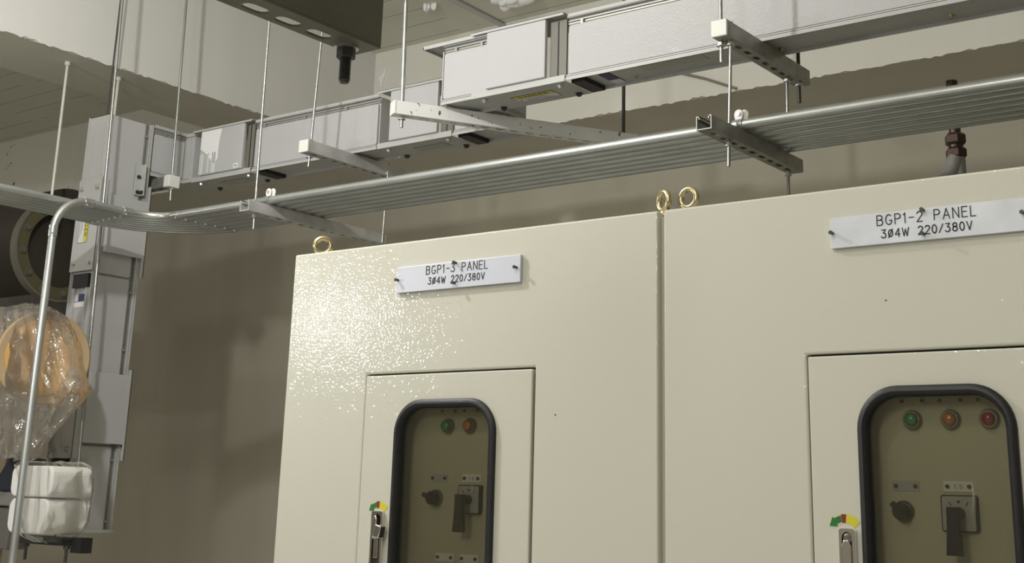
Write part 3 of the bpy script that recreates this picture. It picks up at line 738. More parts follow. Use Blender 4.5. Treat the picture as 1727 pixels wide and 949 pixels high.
bm = nb(); add_box(bm, (-0.002, 0.004, 0.006), (0.002, 0.128, 0.172)); obj('end_plate', bm, M['duct'], b2)
j1 = joint('busway_joint', 'white boxed busway joint with DANGER sticker underneath, nearest joint', T((-2.318, Y1, Z1)), 0.217, (-0.06, 0.281), gapx=(0.222, 0.279))
label_plate('danger_sticker', j1, T((0.05, 0.100, -0.0031)) @ Matrix.Rotation(math.radians(90), 4, 'X') @ T((0, 0, 0)), 0.15, 0.055)
# offset piece from near run back to the far run
b3 = bus('busway_elbow', 'busway offset piece linking the near run to the far run behind', T((-2.375, Y1+0.150, Z1-0.0)) @ RZ(math.pi/2), 0.12, screws=0.5)
# far run
Y2 = 3.190
b4 = bus('busway_section', 'long grey busway section of the far run between two boxed joints', T((-3.66, Y2, Z1)), 0.63, screws=0.21)
bm = nb(); add_box(bm, (0.005, 0.02, -0.004), (0.05, 0.128, 0.0094)); obj('black_insert', bm, M['duct_dark'], b4)
b5 = bus('busway_section', 'short busway stub at the right end of the far run, behind the white strut', T((-2.685, Y2, Z1)), 0.21, screws=0.3)
bm = nb(); add_box(bm, (0.005, 0.02, -0.004), (0.05, 0.128, 0.0094)); obj('black_insert', bm, M['duct_dark'], b5)
j2 = joint('busway_joint', 'grey boxed busway joint just above the white strut', T((-2.962, Y2, Z1)), 0.215, (-0.06, 0.272), gapx=(0.218, 0.27))
label_plate('faded_sticker', j2, T((0.06, 0.096, -0.0031)) @ Matrix.Rotation(math.radians(90), 4, 'X'), 0.14, 0.05, True)
j3 = joint('busway_joint', 'grey boxed busway joint streaked with white paint runs', T((-3.950, Y2, Z1)), 0.245, (-0.05, 0.285), gapx=(0.248, 0.283))
bm = nb()
add_prism(bm, [(0.002,0.190),(0.002,0.122),(0.03,0.105),(0.052,0.090),(0.062,0.076),(0.078,0.060),(0.090,0.056),(0.100,0.066),(0.108,0.074),(0.106,0.110),(0.110,0.150),(0.118,0.190)], 0.0006, Mx=T((0, -0.0146, 0)))
for x, z in ((0.003,0.020),(0.012,0.018),(0.019,0.022),(0.050,0.024),(0.075,0.021),(0.083,0.019),(0.090,0.020)): add_box(bm, (x, -0.0146, z), (x+0.0028, -0.014, 0.10))
obj('white_paint_run', bm, M['dripwhite'], j3)
bm = nb(); add_box(bm, (0.200, -0.0145, 0.022), (0.228, -0.014, 0.040)); o = obj('inspection_sticker', bm, M['label_w'], j3)
bm = nb(); add_box(bm, (0.205, -0.0149, 0.029), (0.222, -0.0144, 0.032)); obj('mark', bm, M['inkgrey'], o)
label_plate('faded_sticker', j3, T((0.06, 0.096, -0.0031)) @ Matrix.Rotation(math.radians(90), 4, 'X'), 0.14, 0.05, True)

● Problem
Repeat the material above verbatim, with no pictures in the output.

● Solution to the problem
Write part 3 of the bpy script that recreates this picture. It picks up at line 738. More parts follow. Use Blender 4.5. Treat the picture as 1727 pixels wide and 949 pixels high.
bm = nb(); add_box(bm, (-0.002, 0.004, 0.006), (0.002, 0.128, 0.172)); obj('end_plate', bm, M['duct'], b2)
j1 = joint('busway_joint', 'white boxed busway joint with DANGER sticker underneath, nearest joint', T((-2.318, Y1, Z1)), 0.217, (-0.06, 0.281), gapx=(0.222, 0.279))
label_plate('danger_sticker', j1, T((0.05, 0.100, -0.0031)) @ Matrix.Rotation(math.radians(90), 4, 'X') @ T((0, 0, 0)), 0.15, 0.055)
# offset piece from near run back to the far run
b3 = bus('busway_elbow', 'busway offset piece linking the near run to the far run behind', T((-2.375, Y1+0.150, Z1-0.0)) @ RZ(math.pi/2), 0.12, screws=0.5)
# far run
Y2 = 3.190
b4 = bus('busway_section', 'long grey busway section of the far run between two boxed joints', T((-3.66, Y2, Z1)), 0.63, screws=0.21)
bm = nb(); add_box(bm, (0.005, 0.02, -0.004), (0.05, 0.128, 0.0094)); obj('black_insert', bm, M['duct_dark'], b4)
b5 = bus('busway_section', 'short busway stub at the right end of the far run, behind the white strut', T((-2.685, Y2, Z1)), 0.21, screws=0.3)
bm = nb(); add_box(bm, (0.005, 0.02, -0.004), (0.05, 0.128, 0.0094)); obj('black_insert', bm, M['duct_dark'], b5)
j2 = joint('busway_joint', 'grey boxed busway joint just above the white strut', T((-2.962, Y2, Z1)), 0.215, (-0.06, 0.272), gapx=(0.218, 0.27))
label_plate('faded_sticker', j2, T((0.06, 0.096, -0.0031)) @ Matrix.Rotation(math.radians(90), 4, 'X'), 0.14, 0.05, True)
j3 = joint('busway_joint', 'grey boxed busway joint streaked with white paint runs', T((-3.950, Y2, Z1)), 0.245, (-0.05, 0.285), gapx=(0.248, 0.283))
bm = nb()
add_prism(bm, [(0.002,0.190),(0.002,0.122),(0.03,0.105),(0.052,0.090),(0.062,0.076),(0.078,0.060),(0.090,0.056),(0.100,0.066),(0.108,0.074),(0.106,0.110),(0.110,0.150),(0.118,0.190)], 0.0006, Mx=T((0, -0.0146, 0)))
for x, z in ((0.003,0.020),(0.012,0.018),(0.019,0.022),(0.050,0.024),(0.075,0.021),(0.083,0.019),(0.090,0.020)): add_box(bm, (x, -0.0146, z), (x+0.0028, -0.014, 0.10))
obj('white_paint_run', bm, M['dripwhite'], j3)
bm = nb(); add_box(bm, (0.200, -0.0145, 0.022), (0.228, -0.014, 0.040)); o = obj('inspection_sticker', bm, M['label_w'], j3)
bm = nb(); add_box(bm, (0.205, -0.0149, 0.029), (0.222, -0.0144, 0.032)); obj('mark', bm, M['inkgrey'], o)
label_plate('faded_sticker', j3, T((0.06, 0.096, -0.0031)) @ Matrix.Rotation(math.radians(90), 4, 'X'), 0.14, 0.05, True)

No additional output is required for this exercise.